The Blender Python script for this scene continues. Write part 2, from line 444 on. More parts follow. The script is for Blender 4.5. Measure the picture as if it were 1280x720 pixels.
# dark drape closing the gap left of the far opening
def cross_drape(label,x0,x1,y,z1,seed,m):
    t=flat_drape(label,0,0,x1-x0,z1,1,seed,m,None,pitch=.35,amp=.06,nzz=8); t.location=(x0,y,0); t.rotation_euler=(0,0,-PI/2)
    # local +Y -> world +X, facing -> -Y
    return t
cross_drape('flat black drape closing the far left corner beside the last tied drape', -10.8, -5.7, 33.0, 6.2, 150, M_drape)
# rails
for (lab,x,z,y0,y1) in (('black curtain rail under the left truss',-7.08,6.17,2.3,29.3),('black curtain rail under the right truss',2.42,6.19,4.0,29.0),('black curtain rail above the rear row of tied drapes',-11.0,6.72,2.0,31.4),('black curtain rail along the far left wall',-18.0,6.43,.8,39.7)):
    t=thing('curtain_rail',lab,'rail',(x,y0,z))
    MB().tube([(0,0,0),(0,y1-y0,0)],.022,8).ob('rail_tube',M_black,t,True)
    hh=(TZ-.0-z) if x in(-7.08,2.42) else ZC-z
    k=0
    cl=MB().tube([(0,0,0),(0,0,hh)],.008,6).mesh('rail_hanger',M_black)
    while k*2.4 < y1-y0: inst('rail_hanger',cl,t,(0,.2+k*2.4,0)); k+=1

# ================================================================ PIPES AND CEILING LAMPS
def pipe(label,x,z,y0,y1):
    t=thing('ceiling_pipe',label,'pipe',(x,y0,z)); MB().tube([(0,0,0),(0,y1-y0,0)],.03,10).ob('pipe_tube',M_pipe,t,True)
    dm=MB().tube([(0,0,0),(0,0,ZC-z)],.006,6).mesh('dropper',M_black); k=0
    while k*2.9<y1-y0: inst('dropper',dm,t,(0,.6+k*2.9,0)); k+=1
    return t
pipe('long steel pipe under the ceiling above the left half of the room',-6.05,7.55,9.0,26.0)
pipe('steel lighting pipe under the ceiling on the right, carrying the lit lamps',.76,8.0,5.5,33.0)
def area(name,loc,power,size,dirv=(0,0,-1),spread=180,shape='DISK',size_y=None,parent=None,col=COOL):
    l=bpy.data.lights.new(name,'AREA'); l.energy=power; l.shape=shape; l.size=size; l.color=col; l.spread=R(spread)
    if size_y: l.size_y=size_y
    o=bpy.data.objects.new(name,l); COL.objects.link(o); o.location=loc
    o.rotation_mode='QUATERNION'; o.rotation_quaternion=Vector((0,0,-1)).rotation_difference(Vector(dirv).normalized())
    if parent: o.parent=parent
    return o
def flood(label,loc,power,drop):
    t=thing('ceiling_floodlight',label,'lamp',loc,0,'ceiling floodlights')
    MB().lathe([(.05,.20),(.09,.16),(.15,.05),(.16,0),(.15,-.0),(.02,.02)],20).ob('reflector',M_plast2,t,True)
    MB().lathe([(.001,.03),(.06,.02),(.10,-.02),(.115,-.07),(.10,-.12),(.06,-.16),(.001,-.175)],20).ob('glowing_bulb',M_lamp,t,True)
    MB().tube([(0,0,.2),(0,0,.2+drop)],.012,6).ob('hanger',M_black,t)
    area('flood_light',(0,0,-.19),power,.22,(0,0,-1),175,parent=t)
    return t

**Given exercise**
Extract each line of the material exactly as it stands.

**Full solution**
The Blender Python script for this scene continues. Write part 2, from line 444 on. More parts follow. The script is for Blender 4.5. Measure the picture as if it were 1280x720 pixels.
# dark drape closing the gap left of the far opening
def cross_drape(label,x0,x1,y,z1,seed,m):
    t=flat_drape(label,0,0,x1-x0,z1,1,seed,m,None,pitch=.35,amp=.06,nzz=8); t.location=(x0,y,0); t.rotation_euler=(0,0,-PI/2)
    # local +Y -> world +X, facing -> -Y
    return t
cross_drape('flat black drape closing the far left corner beside the last tied drape', -10.8, -5.7, 33.0, 6.2, 150, M_drape)
# rails
for (lab,x,z,y0,y1) in (('black curtain rail under the left truss',-7.08,6.17,2.3,29.3),('black curtain rail under the right truss',2.42,6.19,4.0,29.0),('black curtain rail above the rear row of tied drapes',-11.0,6.72,2.0,31.4),('black curtain rail along the far left wall',-18.0,6.43,.8,39.7)):
    t=thing('curtain_rail',lab,'rail',(x,y0,z))
    MB().tube([(0,0,0),(0,y1-y0,0)],.022,8).ob('rail_tube',M_black,t,True)
    hh=(TZ-.0-z) if x in(-7.08,2.42) else ZC-z
    k=0
    cl=MB().tube([(0,0,0),(0,0,hh)],.008,6).mesh('rail_hanger',M_black)
    while k*2.4 < y1-y0: inst('rail_hanger',cl,t,(0,.2+k*2.4,0)); k+=1

# ================================================================ PIPES AND CEILING LAMPS
def pipe(label,x,z,y0,y1):
    t=thing('ceiling_pipe',label,'pipe',(x,y0,z)); MB().tube([(0,0,0),(0,y1-y0,0)],.03,10).ob('pipe_tube',M_pipe,t,True)
    dm=MB().tube([(0,0,0),(0,0,ZC-z)],.006,6).mesh('dropper',M_black); k=0
    while k*2.9<y1-y0: inst('dropper',dm,t,(0,.6+k*2.9,0)); k+=1
    return t
pipe('long steel pipe under the ceiling above the left half of the room',-6.05,7.55,9.0,26.0)
pipe('steel lighting pipe under the ceiling on the right, carrying the lit lamps',.76,8.0,5.5,33.0)
def area(name,loc,power,size,dirv=(0,0,-1),spread=180,shape='DISK',size_y=None,parent=None,col=COOL):
    l=bpy.data.lights.new(name,'AREA'); l.energy=power; l.shape=shape; l.size=size; l.color=col; l.spread=R(spread)
    if size_y: l.size_y=size_y
    o=bpy.data.objects.new(name,l); COL.objects.link(o); o.location=loc
    o.rotation_mode='QUATERNION'; o.rotation_quaternion=Vector((0,0,-1)).rotation_difference(Vector(dirv).normalized())
    if parent: o.parent=parent
    return o
def flood(label,loc,power,drop):
    t=thing('ceiling_floodlight',label,'lamp',loc,0,'ceiling floodlights')
    MB().lathe([(.05,.20),(.09,.16),(.15,.05),(.16,0),(.15,-.0),(.02,.02)],20).ob('reflector',M_plast2,t,True)
    MB().lathe([(.001,.03),(.06,.02),(.10,-.02),(.115,-.07),(.10,-.12),(.06,-.16),(.001,-.175)],20).ob('glowing_bulb',M_lamp,t,True)
    MB().tube([(0,0,.2),(0,0,.2+drop)],.012,6).ob('hanger',M_black,t)
    area('flood_light',(0,0,-.19),power,.22,(0,0,-1),175,parent=t)
    return t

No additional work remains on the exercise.